[Start]

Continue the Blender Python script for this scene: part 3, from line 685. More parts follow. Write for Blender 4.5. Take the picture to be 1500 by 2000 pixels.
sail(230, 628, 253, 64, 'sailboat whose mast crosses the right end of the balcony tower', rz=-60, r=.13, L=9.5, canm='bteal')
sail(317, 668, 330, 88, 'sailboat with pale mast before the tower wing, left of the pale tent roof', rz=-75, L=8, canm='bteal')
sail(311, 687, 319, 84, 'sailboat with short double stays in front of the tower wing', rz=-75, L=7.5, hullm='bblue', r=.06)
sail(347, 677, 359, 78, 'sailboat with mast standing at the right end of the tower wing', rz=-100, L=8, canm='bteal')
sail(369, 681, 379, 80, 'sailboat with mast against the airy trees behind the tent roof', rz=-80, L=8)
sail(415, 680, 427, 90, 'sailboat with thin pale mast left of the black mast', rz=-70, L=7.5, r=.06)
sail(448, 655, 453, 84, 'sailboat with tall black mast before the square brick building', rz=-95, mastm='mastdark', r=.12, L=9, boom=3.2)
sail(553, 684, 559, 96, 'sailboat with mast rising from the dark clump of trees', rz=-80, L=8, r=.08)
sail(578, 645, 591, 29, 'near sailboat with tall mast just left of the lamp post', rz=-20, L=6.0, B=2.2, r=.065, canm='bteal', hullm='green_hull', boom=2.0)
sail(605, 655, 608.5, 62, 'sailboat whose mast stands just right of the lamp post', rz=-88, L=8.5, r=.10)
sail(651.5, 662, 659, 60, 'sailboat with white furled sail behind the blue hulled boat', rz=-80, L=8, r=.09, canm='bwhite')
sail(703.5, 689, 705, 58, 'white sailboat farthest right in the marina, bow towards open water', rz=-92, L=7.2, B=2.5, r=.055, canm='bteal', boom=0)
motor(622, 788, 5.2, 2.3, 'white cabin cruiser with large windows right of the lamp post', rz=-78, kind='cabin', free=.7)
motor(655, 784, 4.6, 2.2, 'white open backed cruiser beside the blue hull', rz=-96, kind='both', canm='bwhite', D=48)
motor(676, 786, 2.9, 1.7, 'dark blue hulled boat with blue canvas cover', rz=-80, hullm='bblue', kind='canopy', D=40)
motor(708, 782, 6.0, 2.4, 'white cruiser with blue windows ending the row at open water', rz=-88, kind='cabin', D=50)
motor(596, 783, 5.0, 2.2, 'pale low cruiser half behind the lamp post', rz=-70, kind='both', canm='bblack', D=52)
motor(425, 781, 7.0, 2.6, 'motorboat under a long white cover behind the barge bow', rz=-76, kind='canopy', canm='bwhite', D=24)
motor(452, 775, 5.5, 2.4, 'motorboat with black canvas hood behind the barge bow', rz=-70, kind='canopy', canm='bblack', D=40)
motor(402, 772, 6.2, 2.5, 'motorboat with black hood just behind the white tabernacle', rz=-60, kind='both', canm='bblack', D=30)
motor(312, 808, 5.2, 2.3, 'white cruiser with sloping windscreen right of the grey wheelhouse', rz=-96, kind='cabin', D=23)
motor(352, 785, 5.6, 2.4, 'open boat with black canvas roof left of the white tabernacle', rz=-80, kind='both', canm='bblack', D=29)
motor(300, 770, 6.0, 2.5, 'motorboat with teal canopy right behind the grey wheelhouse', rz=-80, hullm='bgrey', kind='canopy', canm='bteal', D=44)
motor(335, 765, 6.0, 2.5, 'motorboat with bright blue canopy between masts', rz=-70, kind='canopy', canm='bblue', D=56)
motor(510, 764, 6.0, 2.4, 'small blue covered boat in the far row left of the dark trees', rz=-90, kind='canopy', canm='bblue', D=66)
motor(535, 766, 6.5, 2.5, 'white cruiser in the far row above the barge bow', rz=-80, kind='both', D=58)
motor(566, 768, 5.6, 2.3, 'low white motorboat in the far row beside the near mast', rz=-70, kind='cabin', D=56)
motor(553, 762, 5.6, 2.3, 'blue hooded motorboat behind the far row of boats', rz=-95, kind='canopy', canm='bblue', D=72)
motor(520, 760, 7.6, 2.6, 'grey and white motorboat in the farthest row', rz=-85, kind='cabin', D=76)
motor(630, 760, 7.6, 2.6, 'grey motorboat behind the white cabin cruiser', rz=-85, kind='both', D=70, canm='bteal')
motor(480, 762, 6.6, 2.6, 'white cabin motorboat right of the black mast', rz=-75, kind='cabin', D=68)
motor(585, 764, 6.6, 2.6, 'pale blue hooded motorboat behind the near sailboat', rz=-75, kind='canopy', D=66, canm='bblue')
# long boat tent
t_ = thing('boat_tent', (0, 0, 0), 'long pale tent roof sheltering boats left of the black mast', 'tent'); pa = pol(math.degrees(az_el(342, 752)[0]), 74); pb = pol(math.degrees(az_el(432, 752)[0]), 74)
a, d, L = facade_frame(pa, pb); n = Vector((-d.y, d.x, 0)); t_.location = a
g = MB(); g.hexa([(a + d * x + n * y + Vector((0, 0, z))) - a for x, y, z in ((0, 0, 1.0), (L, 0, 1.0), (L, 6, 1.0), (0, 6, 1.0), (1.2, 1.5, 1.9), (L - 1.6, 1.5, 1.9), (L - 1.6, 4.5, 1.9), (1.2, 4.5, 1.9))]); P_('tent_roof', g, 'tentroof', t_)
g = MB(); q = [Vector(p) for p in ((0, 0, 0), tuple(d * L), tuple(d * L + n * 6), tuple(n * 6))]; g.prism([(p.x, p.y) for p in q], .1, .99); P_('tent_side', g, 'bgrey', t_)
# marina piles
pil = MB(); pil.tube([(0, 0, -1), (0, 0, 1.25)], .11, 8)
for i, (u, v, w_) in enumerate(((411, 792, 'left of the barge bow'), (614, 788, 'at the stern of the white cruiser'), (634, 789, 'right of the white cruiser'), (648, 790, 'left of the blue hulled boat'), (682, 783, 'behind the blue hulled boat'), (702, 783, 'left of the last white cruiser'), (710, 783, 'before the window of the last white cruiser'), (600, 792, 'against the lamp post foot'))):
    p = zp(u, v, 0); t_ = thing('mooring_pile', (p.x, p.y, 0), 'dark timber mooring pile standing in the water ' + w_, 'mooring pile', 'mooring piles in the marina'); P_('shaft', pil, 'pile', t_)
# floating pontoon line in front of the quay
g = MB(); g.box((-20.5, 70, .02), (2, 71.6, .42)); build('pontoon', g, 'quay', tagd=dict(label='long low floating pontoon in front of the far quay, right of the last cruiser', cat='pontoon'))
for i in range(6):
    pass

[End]

Write the whole listing out again. Keep every line exactly as it is.

WRITTEN ANSWER >>
Continue the Blender Python script for this scene: part 3, from line 685. More parts follow. Write for Blender 4.5. Take the picture to be 1500 by 2000 pixels.
sail(230, 628, 253, 64, 'sailboat whose mast crosses the right end of the balcony tower', rz=-60, r=.13, L=9.5, canm='bteal')
sail(317, 668, 330, 88, 'sailboat with pale mast before the tower wing, left of the pale tent roof', rz=-75, L=8, canm='bteal')
sail(311, 687, 319, 84, 'sailboat with short double stays in front of the tower wing', rz=-75, L=7.5, hullm='bblue', r=.06)
sail(347, 677, 359, 78, 'sailboat with mast standing at the right end of the tower wing', rz=-100, L=8, canm='bteal')
sail(369, 681, 379, 80, 'sailboat with mast against the airy trees behind the tent roof', rz=-80, L=8)
sail(415, 680, 427, 90, 'sailboat with thin pale mast left of the black mast', rz=-70, L=7.5, r=.06)
sail(448, 655, 453, 84, 'sailboat with tall black mast before the square brick building', rz=-95, mastm='mastdark', r=.12, L=9, boom=3.2)
sail(553, 684, 559, 96, 'sailboat with mast rising from the dark clump of trees', rz=-80, L=8, r=.08)
sail(578, 645, 591, 29, 'near sailboat with tall mast just left of the lamp post', rz=-20, L=6.0, B=2.2, r=.065, canm='bteal', hullm='green_hull', boom=2.0)
sail(605, 655, 608.5, 62, 'sailboat whose mast stands just right of the lamp post', rz=-88, L=8.5, r=.10)
sail(651.5, 662, 659, 60, 'sailboat with white furled sail behind the blue hulled boat', rz=-80, L=8, r=.09, canm='bwhite')
sail(703.5, 689, 705, 58, 'white sailboat farthest right in the marina, bow towards open water', rz=-92, L=7.2, B=2.5, r=.055, canm='bteal', boom=0)
motor(622, 788, 5.2, 2.3, 'white cabin cruiser with large windows right of the lamp post', rz=-78, kind='cabin', free=.7)
motor(655, 784, 4.6, 2.2, 'white open backed cruiser beside the blue hull', rz=-96, kind='both', canm='bwhite', D=48)
motor(676, 786, 2.9, 1.7, 'dark blue hulled boat with blue canvas cover', rz=-80, hullm='bblue', kind='canopy', D=40)
motor(708, 782, 6.0, 2.4, 'white cruiser with blue windows ending the row at open water', rz=-88, kind='cabin', D=50)
motor(596, 783, 5.0, 2.2, 'pale low cruiser half behind the lamp post', rz=-70, kind='both', canm='bblack', D=52)
motor(425, 781, 7.0, 2.6, 'motorboat under a long white cover behind the barge bow', rz=-76, kind='canopy', canm='bwhite', D=24)
motor(452, 775, 5.5, 2.4, 'motorboat with black canvas hood behind the barge bow', rz=-70, kind='canopy', canm='bblack', D=40)
motor(402, 772, 6.2, 2.5, 'motorboat with black hood just behind the white tabernacle', rz=-60, kind='both', canm='bblack', D=30)
motor(312, 808, 5.2, 2.3, 'white cruiser with sloping windscreen right of the grey wheelhouse', rz=-96, kind='cabin', D=23)
motor(352, 785, 5.6, 2.4, 'open boat with black canvas roof left of the white tabernacle', rz=-80, kind='both', canm='bblack', D=29)
motor(300, 770, 6.0, 2.5, 'motorboat with teal canopy right behind the grey wheelhouse', rz=-80, hullm='bgrey', kind='canopy', canm='bteal', D=44)
motor(335, 765, 6.0, 2.5, 'motorboat with bright blue canopy between masts', rz=-70, kind='canopy', canm='bblue', D=56)
motor(510, 764, 6.0, 2.4, 'small blue covered boat in the far row left of the dark trees', rz=-90, kind='canopy', canm='bblue', D=66)
motor(535, 766, 6.5, 2.5, 'white cruiser in the far row above the barge bow', rz=-80, kind='both', D=58)
motor(566, 768, 5.6, 2.3, 'low white motorboat in the far row beside the near mast', rz=-70, kind='cabin', D=56)
motor(553, 762, 5.6, 2.3, 'blue hooded motorboat behind the far row of boats', rz=-95, kind='canopy', canm='bblue', D=72)
motor(520, 760, 7.6, 2.6, 'grey and white motorboat in the farthest row', rz=-85, kind='cabin', D=76)
motor(630, 760, 7.6, 2.6, 'grey motorboat behind the white cabin cruiser', rz=-85, kind='both', D=70, canm='bteal')
motor(480, 762, 6.6, 2.6, 'white cabin motorboat right of the black mast', rz=-75, kind='cabin', D=68)
motor(585, 764, 6.6, 2.6, 'pale blue hooded motorboat behind the near sailboat', rz=-75, kind='canopy', D=66, canm='bblue')
# long boat tent
t_ = thing('boat_tent', (0, 0, 0), 'long pale tent roof sheltering boats left of the black mast', 'tent'); pa = pol(math.degrees(az_el(342, 752)[0]), 74); pb = pol(math.degrees(az_el(432, 752)[0]), 74)
a, d, L = facade_frame(pa, pb); n = Vector((-d.y, d.x, 0)); t_.location = a
g = MB(); g.hexa([(a + d * x + n * y + Vector((0, 0, z))) - a for x, y, z in ((0, 0, 1.0), (L, 0, 1.0), (L, 6, 1.0), (0, 6, 1.0), (1.2, 1.5, 1.9), (L - 1.6, 1.5, 1.9), (L - 1.6, 4.5, 1.9), (1.2, 4.5, 1.9))]); P_('tent_roof', g, 'tentroof', t_)
g = MB(); q = [Vector(p) for p in ((0, 0, 0), tuple(d * L), tuple(d * L + n * 6), tuple(n * 6))]; g.prism([(p.x, p.y) for p in q], .1, .99); P_('tent_side', g, 'bgrey', t_)
# marina piles
pil = MB(); pil.tube([(0, 0, -1), (0, 0, 1.25)], .11, 8)
for i, (u, v, w_) in enumerate(((411, 792, 'left of the barge bow'), (614, 788, 'at the stern of the white cruiser'), (634, 789, 'right of the white cruiser'), (648, 790, 'left of the blue hulled boat'), (682, 783, 'behind the blue hulled boat'), (702, 783, 'left of the last white cruiser'), (710, 783, 'before the window of the last white cruiser'), (600, 792, 'against the lamp post foot'))):
    p = zp(u, v, 0); t_ = thing('mooring_pile', (p.x, p.y, 0), 'dark timber mooring pile standing in the water ' + w_, 'mooring pile', 'mooring piles in the marina'); P_('shaft', pil, 'pile', t_)
# floating pontoon line in front of the quay
g = MB(); g.box((-20.5, 70, .02), (2, 71.6, .42)); build('pontoon', g, 'quay', tagd=dict(label='long low floating pontoon in front of the far quay, right of the last cruiser', cat='pontoon'))
for i in range(6):
    pass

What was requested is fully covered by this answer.